╔══
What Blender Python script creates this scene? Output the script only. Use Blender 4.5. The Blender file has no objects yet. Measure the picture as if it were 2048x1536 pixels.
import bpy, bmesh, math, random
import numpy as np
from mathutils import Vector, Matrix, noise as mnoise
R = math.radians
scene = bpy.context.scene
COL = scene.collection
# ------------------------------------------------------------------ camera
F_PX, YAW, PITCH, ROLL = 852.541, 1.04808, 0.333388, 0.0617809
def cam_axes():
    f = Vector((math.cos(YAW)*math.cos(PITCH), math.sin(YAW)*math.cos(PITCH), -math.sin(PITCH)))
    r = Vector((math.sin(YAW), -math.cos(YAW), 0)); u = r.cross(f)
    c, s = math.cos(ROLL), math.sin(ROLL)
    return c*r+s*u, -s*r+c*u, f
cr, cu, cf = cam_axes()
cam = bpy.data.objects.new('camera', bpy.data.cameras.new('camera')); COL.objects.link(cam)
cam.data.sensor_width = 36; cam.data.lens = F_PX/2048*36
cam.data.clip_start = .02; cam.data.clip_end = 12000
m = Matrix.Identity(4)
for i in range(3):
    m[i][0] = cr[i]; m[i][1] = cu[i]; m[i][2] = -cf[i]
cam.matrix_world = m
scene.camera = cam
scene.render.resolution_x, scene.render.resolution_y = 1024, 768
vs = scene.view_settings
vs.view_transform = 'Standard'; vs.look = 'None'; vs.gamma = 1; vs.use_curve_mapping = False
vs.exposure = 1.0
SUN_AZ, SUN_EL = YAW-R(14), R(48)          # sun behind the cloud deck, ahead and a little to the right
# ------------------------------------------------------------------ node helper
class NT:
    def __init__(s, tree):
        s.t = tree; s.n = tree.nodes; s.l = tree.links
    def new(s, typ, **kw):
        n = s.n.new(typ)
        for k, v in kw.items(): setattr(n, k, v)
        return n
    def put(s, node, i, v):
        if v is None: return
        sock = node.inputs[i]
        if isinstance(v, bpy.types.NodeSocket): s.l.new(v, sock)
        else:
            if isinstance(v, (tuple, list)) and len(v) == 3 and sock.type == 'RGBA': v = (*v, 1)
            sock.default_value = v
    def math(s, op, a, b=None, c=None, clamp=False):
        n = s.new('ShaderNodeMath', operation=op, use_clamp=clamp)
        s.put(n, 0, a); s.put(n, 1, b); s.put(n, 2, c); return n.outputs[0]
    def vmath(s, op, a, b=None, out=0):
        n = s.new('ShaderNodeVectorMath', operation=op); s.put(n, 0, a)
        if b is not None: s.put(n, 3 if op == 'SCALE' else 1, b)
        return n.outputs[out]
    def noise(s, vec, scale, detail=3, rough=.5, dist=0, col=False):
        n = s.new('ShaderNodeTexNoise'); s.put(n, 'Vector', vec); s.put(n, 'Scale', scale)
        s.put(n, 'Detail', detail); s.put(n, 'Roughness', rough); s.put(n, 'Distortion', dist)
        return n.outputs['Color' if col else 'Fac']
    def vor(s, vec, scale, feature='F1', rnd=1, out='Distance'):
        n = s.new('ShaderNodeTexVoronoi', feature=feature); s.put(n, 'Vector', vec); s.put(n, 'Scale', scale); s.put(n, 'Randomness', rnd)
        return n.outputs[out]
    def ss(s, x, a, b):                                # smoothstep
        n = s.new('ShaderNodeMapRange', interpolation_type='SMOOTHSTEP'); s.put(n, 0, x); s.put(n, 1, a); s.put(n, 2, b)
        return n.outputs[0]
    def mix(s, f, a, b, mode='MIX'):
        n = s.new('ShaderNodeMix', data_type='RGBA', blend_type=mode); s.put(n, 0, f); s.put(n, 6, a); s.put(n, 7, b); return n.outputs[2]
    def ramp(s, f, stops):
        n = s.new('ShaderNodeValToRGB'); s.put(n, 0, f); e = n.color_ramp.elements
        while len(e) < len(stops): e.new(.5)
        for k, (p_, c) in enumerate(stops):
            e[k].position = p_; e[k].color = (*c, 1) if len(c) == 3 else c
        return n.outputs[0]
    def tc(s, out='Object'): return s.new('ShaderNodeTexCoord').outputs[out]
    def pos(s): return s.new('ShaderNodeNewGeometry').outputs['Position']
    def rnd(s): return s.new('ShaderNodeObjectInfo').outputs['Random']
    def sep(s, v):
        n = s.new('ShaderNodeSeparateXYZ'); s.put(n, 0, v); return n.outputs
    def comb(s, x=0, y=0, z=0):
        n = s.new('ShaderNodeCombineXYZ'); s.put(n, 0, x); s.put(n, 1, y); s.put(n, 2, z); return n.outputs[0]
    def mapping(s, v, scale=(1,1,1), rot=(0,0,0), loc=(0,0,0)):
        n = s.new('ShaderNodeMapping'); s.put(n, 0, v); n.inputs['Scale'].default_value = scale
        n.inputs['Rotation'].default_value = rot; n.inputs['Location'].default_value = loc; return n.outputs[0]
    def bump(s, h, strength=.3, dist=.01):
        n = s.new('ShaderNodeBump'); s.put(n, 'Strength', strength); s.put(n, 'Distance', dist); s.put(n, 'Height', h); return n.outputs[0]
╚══
Would you reproduce the material above in full, exactly as given?

What Blender Python script creates this scene? Output the script only. Use Blender 4.5. The Blender file has no objects yet. Measure the picture as if it were 2048x1536 pixels.
import bpy, bmesh, math, random
import numpy as np
from mathutils import Vector, Matrix, noise as mnoise
R = math.radians
scene = bpy.context.scene
COL = scene.collection
# ------------------------------------------------------------------ camera
F_PX, YAW, PITCH, ROLL = 852.541, 1.04808, 0.333388, 0.0617809
def cam_axes():
    f = Vector((math.cos(YAW)*math.cos(PITCH), math.sin(YAW)*math.cos(PITCH), -math.sin(PITCH)))
    r = Vector((math.sin(YAW), -math.cos(YAW), 0)); u = r.cross(f)
    c, s = math.cos(ROLL), math.sin(ROLL)
    return c*r+s*u, -s*r+c*u, f
cr, cu, cf = cam_axes()
cam = bpy.data.objects.new('camera', bpy.data.cameras.new('camera')); COL.objects.link(cam)
cam.data.sensor_width = 36; cam.data.lens = F_PX/2048*36
cam.data.clip_start = .02; cam.data.clip_end = 12000
m = Matrix.Identity(4)
for i in range(3):
    m[i][0] = cr[i]; m[i][1] = cu[i]; m[i][2] = -cf[i]
cam.matrix_world = m
scene.camera = cam
scene.render.resolution_x, scene.render.resolution_y = 1024, 768
vs = scene.view_settings
vs.view_transform = 'Standard'; vs.look = 'None'; vs.gamma = 1; vs.use_curve_mapping = False
vs.exposure = 1.0
SUN_AZ, SUN_EL = YAW-R(14), R(48)          # sun behind the cloud deck, ahead and a little to the right
# ------------------------------------------------------------------ node helper
class NT:
    def __init__(s, tree):
        s.t = tree; s.n = tree.nodes; s.l = tree.links
    def new(s, typ, **kw):
        n = s.n.new(typ)
        for k, v in kw.items(): setattr(n, k, v)
        return n
    def put(s, node, i, v):
        if v is None: return
        sock = node.inputs[i]
        if isinstance(v, bpy.types.NodeSocket): s.l.new(v, sock)
        else:
            if isinstance(v, (tuple, list)) and len(v) == 3 and sock.type == 'RGBA': v = (*v, 1)
            sock.default_value = v
    def math(s, op, a, b=None, c=None, clamp=False):
        n = s.new('ShaderNodeMath', operation=op, use_clamp=clamp)
        s.put(n, 0, a); s.put(n, 1, b); s.put(n, 2, c); return n.outputs[0]
    def vmath(s, op, a, b=None, out=0):
        n = s.new('ShaderNodeVectorMath', operation=op); s.put(n, 0, a)
        if b is not None: s.put(n, 3 if op == 'SCALE' else 1, b)
        return n.outputs[out]
    def noise(s, vec, scale, detail=3, rough=.5, dist=0, col=False):
        n = s.new('ShaderNodeTexNoise'); s.put(n, 'Vector', vec); s.put(n, 'Scale', scale)
        s.put(n, 'Detail', detail); s.put(n, 'Roughness', rough); s.put(n, 'Distortion', dist)
        return n.outputs['Color' if col else 'Fac']
    def vor(s, vec, scale, feature='F1', rnd=1, out='Distance'):
        n = s.new('ShaderNodeTexVoronoi', feature=feature); s.put(n, 'Vector', vec); s.put(n, 'Scale', scale); s.put(n, 'Randomness', rnd)
        return n.outputs[out]
    def ss(s, x, a, b):                                # smoothstep
        n = s.new('ShaderNodeMapRange', interpolation_type='SMOOTHSTEP'); s.put(n, 0, x); s.put(n, 1, a); s.put(n, 2, b)
        return n.outputs[0]
    def mix(s, f, a, b, mode='MIX'):
        n = s.new('ShaderNodeMix', data_type='RGBA', blend_type=mode); s.put(n, 0, f); s.put(n, 6, a); s.put(n, 7, b); return n.outputs[2]
    def ramp(s, f, stops):
        n = s.new('ShaderNodeValToRGB'); s.put(n, 0, f); e = n.color_ramp.elements
        while len(e) < len(stops): e.new(.5)
        for k, (p_, c) in enumerate(stops):
            e[k].position = p_; e[k].color = (*c, 1) if len(c) == 3 else c
        return n.outputs[0]
    def tc(s, out='Object'): return s.new('ShaderNodeTexCoord').outputs[out]
    def pos(s): return s.new('ShaderNodeNewGeometry').outputs['Position']
    def rnd(s): return s.new('ShaderNodeObjectInfo').outputs['Random']
    def sep(s, v):
        n = s.new('ShaderNodeSeparateXYZ'); s.put(n, 0, v); return n.outputs
    def comb(s, x=0, y=0, z=0):
        n = s.new('ShaderNodeCombineXYZ'); s.put(n, 0, x); s.put(n, 1, y); s.put(n, 2, z); return n.outputs[0]
    def mapping(s, v, scale=(1,1,1), rot=(0,0,0), loc=(0,0,0)):
        n = s.new('ShaderNodeMapping'); s.put(n, 0, v); n.inputs['Scale'].default_value = scale
        n.inputs['Rotation'].default_value = rot; n.inputs['Location'].default_value = loc; return n.outputs[0]
    def bump(s, h, strength=.3, dist=.01):
        n = s.new('ShaderNodeBump'); s.put(n, 'Strength', strength); s.put(n, 'Distance', dist); s.put(n, 'Height', h); return n.outputs[0]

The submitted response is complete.